Образы, связанные с темой «огня», уничтожения и безымянной (но героической) гибели на поле боя, занимают в поэме срединное положение. «Оружия любимейшего род» – стихи, строчки которых могут умереть, «как безымянные на штурмах мерли наши». И эти боевые строчки, умирающие, «как рядовой», «как безымянные… наши», перевоплощаются в «общий памятник» – в «построенный / в боях / социализм». Общий накал общественной и литературно-критической борьбы подчеркивается сочетанием «высокого» и «сниженного» стиля, изменениями стихотворного ритма (то пародийно-романсового, имитирующего стиль литературных противников, то акцентно-наступательного, идущего от имени «агитатора, горлана-главаря»…) и выбором, сталкиванием лексически контрастных рифм: «водовоз» – «садоводств», «роз» – «туберкулез», «высились» – «сифилис», «враг» – «флаг», «слизь» – «социализм», «выжиг» – «книжек». Помимо «общего памятника», «социализма», у подлинного творца остается еще и свой памятник – книга. Книга, в которую перевоплощается имя и строки поэта, книга, символизирующая непрерывность жизни и бессмертие поэзии. «Потомки» же могут «с уважением» рыться «в курганах книг, похоронивших стих» (образ, ведущий еще к одному виду исторических памятников, например, к скифским курганам). А сам «живой» поэт в состоянии предъявить неким контролирующим органам «грядущих светлых дней» «все сто томов моих партийных (т. е. боевых, действенных) книжек».

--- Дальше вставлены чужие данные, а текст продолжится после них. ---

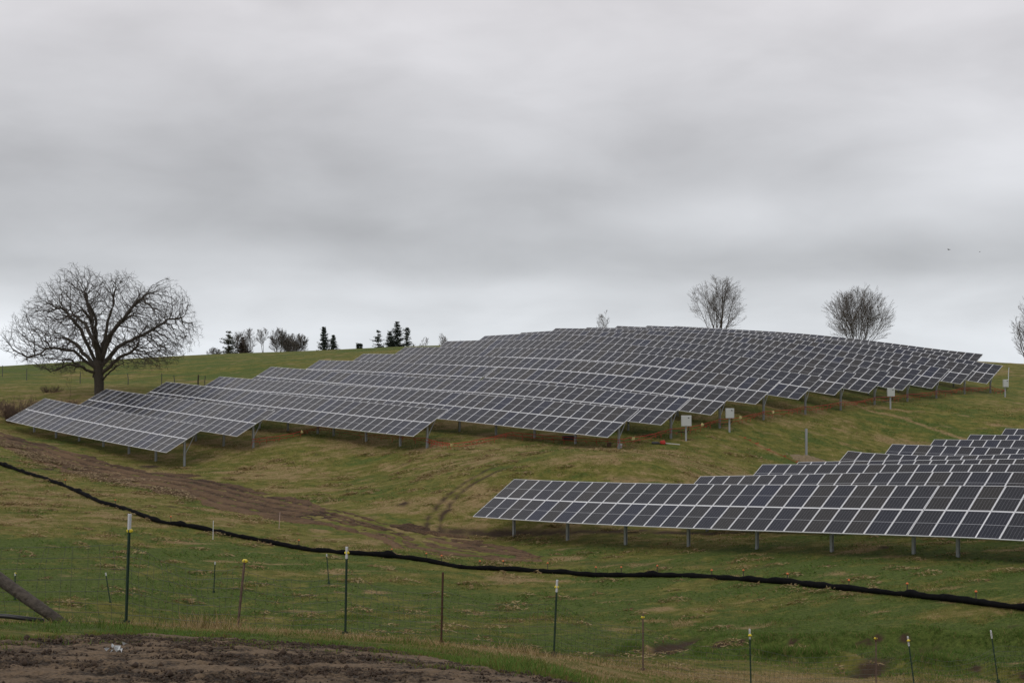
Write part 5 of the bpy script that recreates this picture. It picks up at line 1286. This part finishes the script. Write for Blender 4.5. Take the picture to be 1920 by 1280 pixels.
# ---------------------------------------------------------------- old field fence behind, right-hand fence
def field_post(x, y, h, w, mat, label, group):
    mb = MB(); mb.tube([(0, 0, -.2), (random.gauss(0, .02), 0, h * .5), (random.gauss(0, .05), 0, h)], [w, w * .95, w * .85], 7)
    o = mb.build('fence_post', mat); o.location = (x, y, gz(x, y)); set_props(o, label, 'fence post', group)
bp_ = [(-71.9, 176.9, 1.6, .05, 'at the far left edge'), (-64.8, 167.4, 1.5, .05, 'second from the left'), (-53.9, 156.5, 1.4, .05, 'left of the oak crown'), (-45.7, 149.2, 1.4, .05, 'right of the oak trunk'),
       (-40.8, 146.0, 1.5, .05, 'above the third solar row start'), (-39.0, 144.9, 1.3, .05, 'slim one over the third row'), (-36.1, 144.2, 1.35, .09, 'thick dark corner one'), (-35.2, 143.8, 1.25, .05, 'pale slim one beside the thick corner post')]
for x, y, h, w, t in bp_: field_post(x, y, h, w, M_log if w > .06 else M_wire, 'old field fence post on the left hillside, ' + t, 'posts of the old field fence on the left')
mb = MB()
for k in (.5, .95): mb.tube([(x, y, gz(x, y) + h * k) for x, y, h, w, t in bp_], .012, 3)
o = mb.build('field_fence_wire', M_wire); set_props(o, 'thin wires of the old field fence running behind the oak', 'fence wire')
for x, y, h, w, mt, t in ((59.4, 150.0, 1.5, .05, M_whitep, 'slim pale fence post beyond the right end of the array'), (61.5, 149.0, 1.2, .06, M_log, 'dark fence post beyond the right end of the array, near the picture edge'), (63.5, 148, 1.2, .06, M_log, 'dark fence post cut by the right picture edge')):
    field_post(x, y, h, w, mt, t, 'posts of the far right fence')
mb = MB()
for k in (.5, 1.0): mb.tube([(55, 152, gz(55, 152) + k), (59.4, 150, gz(59.4, 150) + k), (61.5, 149, gz(61.5, 149) + k), (66, 147, gz(66, 147) + k)], .012, 3)
o = mb.build('field_fence_wire', M_wire); set_props(o, 'thin wires of the far right fence', 'fence wire')

# ---------------------------------------------------------------- birds
def bird(px_, py_, D, span, yaw, label):
    X, Z = (px_ - 960) / 2350 * D, (675 - py_) / 2350 * D
    r = empty('bird', (X, D, Z), label, 'bird', 'birds flying at the right'); r.rotation_euler = (0, .15, yaw)
    mb = MB(); mb.tube([(0, -.28, 0), (0, -.18, .02), (0, 0, .02), (0, .16, .01), (0, .22, .02), (0, .30, 0)], [.012, .05, .075, .05, .04, .01], 8); mb.build('body', M_bird, r, smooth=True)
    for s in (-1, 1):
        mb = MB(); mb.face(((0, -.1, .03), (0, .12, .03), (s * span * .25, .14, .14), (s * span * .25, -.08, .13))); mb.face(((s * span * .25, -.08, .13), (s * span * .25, .14, .14), (s * span * .5, .0, .08)))
        mb.build('wing', M_bird, r)
bird(1780, 468, 230, 1.0, .5, 'small dark bird flying over the right trees, left one')
bird(1838, 472, 230, .9, -.4, 'small dark bird flying over the right trees, right one')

Маяковский предстает в поэме борцом, последовательно отстаивающим свое понимание главных направлений развития искусства в революционную эпоху. Поэма «Во весь голос» в идейно-философском отношении стала для поэта цельным, законченным произведением, поэтическим памятником и творческим завещанием, подлинным «предсмертным и бессмертным документом» (слова Б. Л. Пастернака).